DAP ARTICLE
January 25, 2004
"INSIDE THE MUSIC BUSINESS TRAINING" ISSUE

INSIDE THE RAP
By Muruga Bookvich
MUSART PRODUCTIONS

 
Number one, the beat generation was the impetus for rap - in America
But rap goes even further back to the tribe -- the history of the tribe, musically, and audibly. So this whole tradition is to keep the history all the way back for thousands of years, through one person, and he could rap it to you -- for thousands of years back and tell you whose mother, whose father, who had how many cows, who lived in what village...

..and it comes to america. The slaves -- the blues came out of the slaves, gospel, blues -- Jazz came out of all this -- poetry -- they were looking at whitman, thoreau -- luminaries, yoga

..so the beat generation was trying to be enlightened and the hippie generation started to do that -- i would tell people that we smoked pot and took LSD at woodstock to find god - to find truth -- it may be the wrong way to find it, but we were trying to find the truth -- rightness

So the beat generation had truth and introspection. and that's the beatniks coming out. I used to go to the Minor Key and cup of socrates and listen to the new york beatnik poets read poetry and have jazz played behind it -- in the 50s and 60s and Ginsburg rapping.
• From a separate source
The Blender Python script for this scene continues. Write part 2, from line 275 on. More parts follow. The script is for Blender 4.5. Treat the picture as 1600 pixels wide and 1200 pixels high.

Some people are not singing, they're telling you a story to rhythm. story + rhythm = rap. and you can talk about your groin or you can talk about you spirit or your heart or love. You could talk about money or transcendence. So i don't look at rap as negative just because there are negative gangster rappers. on one level, those guys are telling the truth about what they see around them, and on the other level, they want to push your buttons a little, because the person sitting there in the suit and tie is the one starting the wars. So I believe the rap shouldn't get a bad rap from the bad rappers, but that the rap is what ever the person makes it -- if he's negative, he'll rap negative, but if he's positive, he'll rap positive.